Last Friday Microsoft announced the acquisition of Opalis Software, a run-book automation company founded in 1998 in Canada with 70 employees (according to LinkedIn) and over 300 customers (according to Opalis).
Data center orchestration is one of the most important areas where virtualization will expand in the coming years, as soon as customers will realize that their virtual infrastructures are reaching such a scale and complexity to become inefficient.
VMware and Citrix already invested in this area.
VMware acquired the Swiss startup Dunes Technologies in September 2007, and it’s now offering their solution for free, as part of vSphere 4.0 platform, under the name of Orchestrator.
Citrix offers an orchestration framework called Workflow Studio since January 2009.
Microsoft isn’t shy to say that the Opalis Software technology will be integrated in its System Center portfolio and that it will serve as the automation layer for Hyper-V virtualization and Azure cloud computing.
With this acquisition Microsoft doesn’t need much more to compete end-to-end against VMware on virtualization. Yes, the company still doesn’t have a client hypervisor, and didn’t clarify if it plans to become a major VDI player on its own or not, but the technology to deliver both missing pieces is there.

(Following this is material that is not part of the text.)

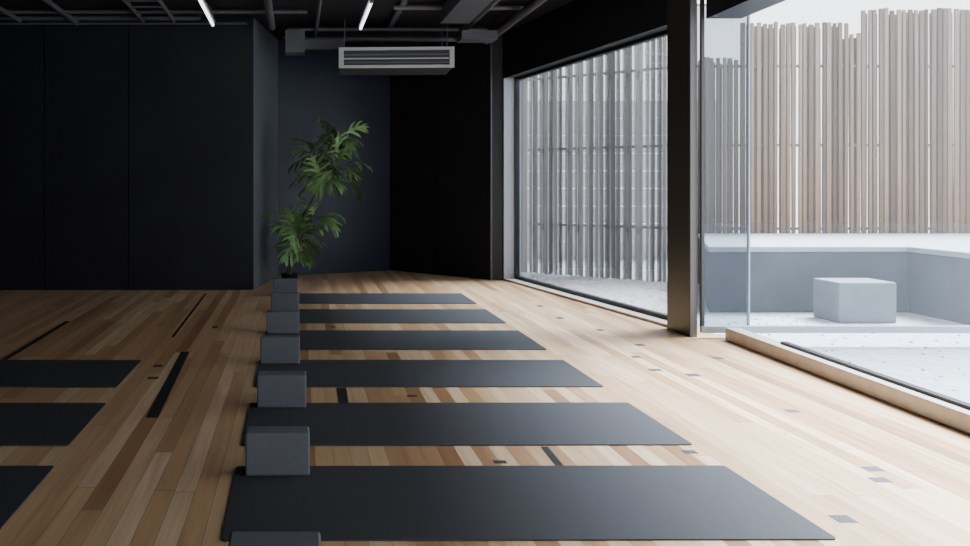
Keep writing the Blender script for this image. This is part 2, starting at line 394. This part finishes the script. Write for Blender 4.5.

The Microsoft problem is that its vision about virtualization is nowhere near the VMware’s one. They have a lot of products which could be integrated to form an impressive end-to-end offering, but the today’s reality is completely different. And of course the customers’ trust in the Microsoft capability to compete with VMware reflects this.
Update: In October, The 451 Group analysis firm reported that this acquisition is around $60M.
Opalis raised $25M in venture capital funding and scored over $10M in revenue.